As Head of Information Management for Retail Banking Operations of Standard Bank South Africa, Itumeleng Monale knows that strong data governance and management are the foundational capability needed to ensure that teams across Business Intelligence and Data Analytics are better able to perform their functions of data exploitation and monetization.  She has a keen interest in the proliferation of AI, not only for the purposes of data exploitation but for enhanced customer experiences. We asked Itumeleng a few questions on this important technology for future advancements.
 
What was the business opportunity you sought to address by enabling AI?


Our organisation was investing in data science initiatives; however the data was of poor quality, difficult to access and our legacy architecture meant that data was disjointed across the organisation. All the models initially were being applied to customer data that was at quality levels of approximately 20%.  We then embarked on a journey of four years of implementing a robust data management practice that would enable data exploitation to reap business benefits through various use cases and applications - from RPA, to supporting the building of accelerated models for data analysis and using AI.
 
What has your company achieved with AI?


Data monetisation is becoming an increasing paradigm in our the bank - to the extent that PBB are able to quantify the financial uplift from data analytics work above and beyond business as usual. Relationship bankers utilising some of the models the analytics teams have applied are experiencing 40% revenue uplift relative to their peers who have not adopted the personalized offer tools that have been made available to them.

Using intelligence to automate our metadata management processes has shrunk our analysis cycle for new systems migrations and implementations down to 20% of the time it used to take. This is accelerating many business initiatives, including our migration of workloads to the cloud, as well as ingestion of data into our data reservoir.
 
What advice would you share with others who are considering using AI?


The initial process can feel slow but making the right efforts early on will accelerate it and create benefits down the line. The fact that IBM is recognising leaders across the data value chain for this honour, is a testament to the importance of Data Management in the AI journey. It is very important to never automate anything you don’t fundamentally understand. The algorithms may be very complex for human comprehension, but the underlying principles must be clear.
 
Why should women be more involved in the creation and use of AI?

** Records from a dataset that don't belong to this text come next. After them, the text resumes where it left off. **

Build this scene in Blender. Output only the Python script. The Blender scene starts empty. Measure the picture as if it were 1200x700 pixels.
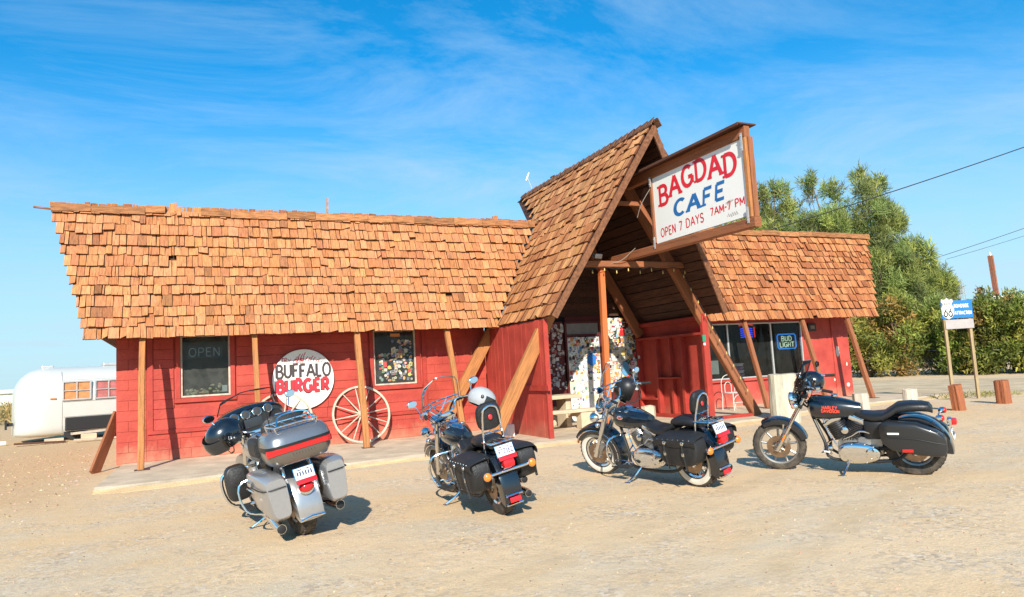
import bpy, bmesh, math, random
import numpy as np
from mathutils import Vector, Matrix, Euler
PI = math.pi
R = math.radians
random.seed(7)
scene = bpy.context.scene
COL = scene.collection

# ------------------------------------------------------------------ camera
cam_data = bpy.data.cameras.new("camera")
cam = bpy.data.objects.new("camera", cam_data)
COL.objects.link(cam)
cam_data.sensor_width = 36.0
cam_data.lens = 24.6
cam_data.clip_end = 4000
_r = Vector((0.91158873, -0.40726123, -0.05607379))
_u = Vector((0.01054982, -0.1131786, 0.99351865))
_f = Vector((0.41096798, 0.90627198, 0.0988758))
m = Matrix(((_r.x, _u.x, -_f.x), (_r.y, _u.y, -_f.y), (_r.z, _u.z, -_f.z))).to_4x4()
m.translation = Vector((0, -15.64, 1.5))
cam.matrix_world = m
scene.camera = cam

# ------------------------------------------------------------------ sun, sky, exposure
SUN_AZ, SUN_EL = R(23.5), R(29)          # direction the shadows run (from +Y towards +X) and height of the sun
sl = bpy.data.lights.new("sun", 'SUN')
sl.energy = 5.0
sl.angle = R(0.53)
sl.color = (1.0, 0.93, 0.82)
sun = bpy.data.objects.new("sun", sl)
COL.objects.link(sun)
_d = Vector((math.sin(SUN_AZ) * math.cos(SUN_EL), math.cos(SUN_AZ) * math.cos(SUN_EL), -math.sin(SUN_EL)))
sun.rotation_euler = _d.to_track_quat('-Z', 'Y').to_euler()

world = bpy.data.worlds.new("World")
scene.world = world
world.use_nodes = True
wt = world.node_tree
wt.nodes.clear()
def wn(t, **k):
    n = wt.nodes.new(t)
    for a, b in k.items(): setattr(n, a, b)
    return n
sky = wn('ShaderNodeTexSky', sky_type='NISHITA', sun_disc=False)
sky.sun_elevation = SUN_EL
sky.sun_rotation = PI + SUN_AZ
sky.altitude = 600
sky.air_density = 1.0
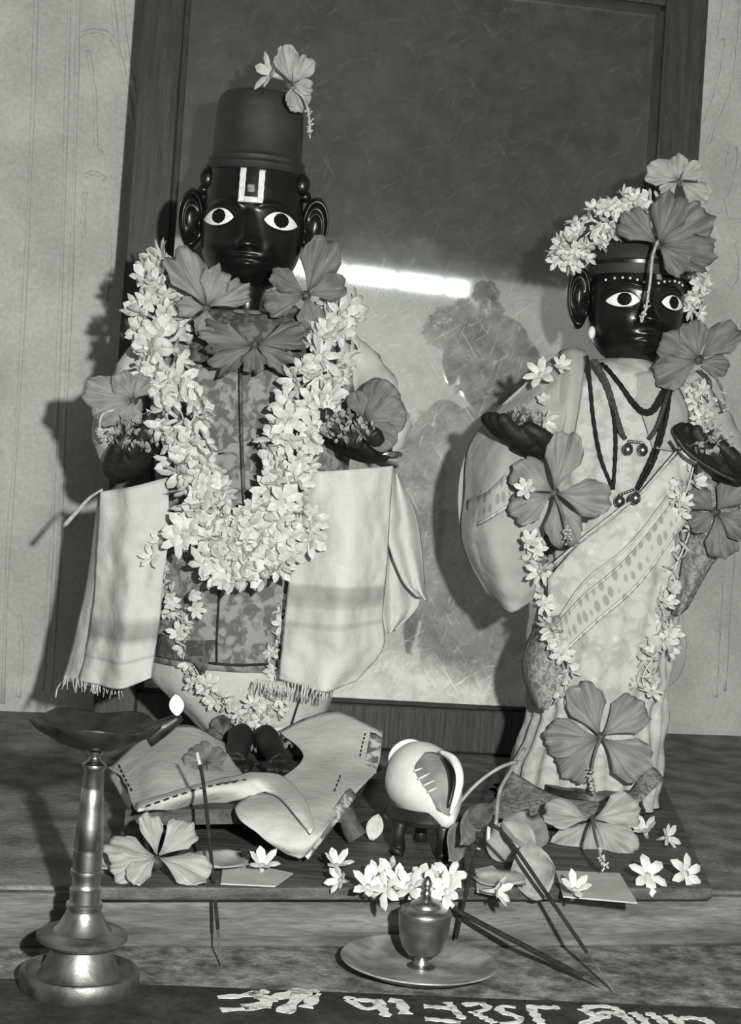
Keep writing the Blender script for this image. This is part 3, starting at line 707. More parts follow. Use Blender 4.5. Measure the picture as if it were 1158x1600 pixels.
# diagonal pallu with its border
def diag(rows, name, m, **k): return sheet(name, [[P(x, y, Y) for x, y, Y in r] for r in rows], m, SR, **k)
diag(([(856, 905, -.006), (905, 850, -.013), (968, 802, -.017), (1035, 735, -.013), (1078, 690, -.002)],
      [(858, 960, -.006), (905, 905, -.015), (975, 850, -.020), (1040, 775, -.015), (1082, 725, -.002)],
      [(862, 1015, -.008), (912, 950, -.017), (985, 895, -.022), (1046, 815, -.017), (1084, 765, -.002)]), 'sari_pallu', 'sari', nu=34, nv=16, wrinkle=.002, wscale=45, folds=None)
diag(([(862, 985, -.012), (908, 932, -.020), (978, 872, -.024), (1042, 795, -.019), (1080, 742, -.006)],
      [(866, 1008, -.013), (916, 956, -.021), (986, 894, -.025), (1050, 814, -.020), (1083, 766, -.006)],
      [(872, 1032, -.014), (926, 980, -.022), (996, 918, -.026), (1056, 836, -.020), (1085, 790, -.006)]), 'sari_border', 'border', nu=34, nv=12, wrinkle=.001, wscale=45)
tube('pallu_fold', [P(x, y, Y) for x, y, Y in ((866, 880, -.014), (910, 842, -.020), (968, 796, -.023), (1000, 772, -.0225), (1062, 700, -.012))], .0011, 'sari', SR, res=30, n=6)
tube('pallu_fold', [P(x, y, Y) for x, y, Y in ((874, 965, -.018), (915, 908, -.0235), (985, 850, -.028), (1045, 775, -.022))], .0010, 'sari', SR, res=30, n=6)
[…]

AI is currently the technical manifestation of thought processes that were, initially, human. With this in mind, the more diverse the people who shape it, the more representative the machine outcomes will become. Woman make up just about half of the global population: to get optimal outcomes, their voices must be taken into account. Secondly, on average, women are empirically proven to impact more human beings around them, per individual, relative to men. So just based on good common sense and what is best for humanity, you really can’t exclude women.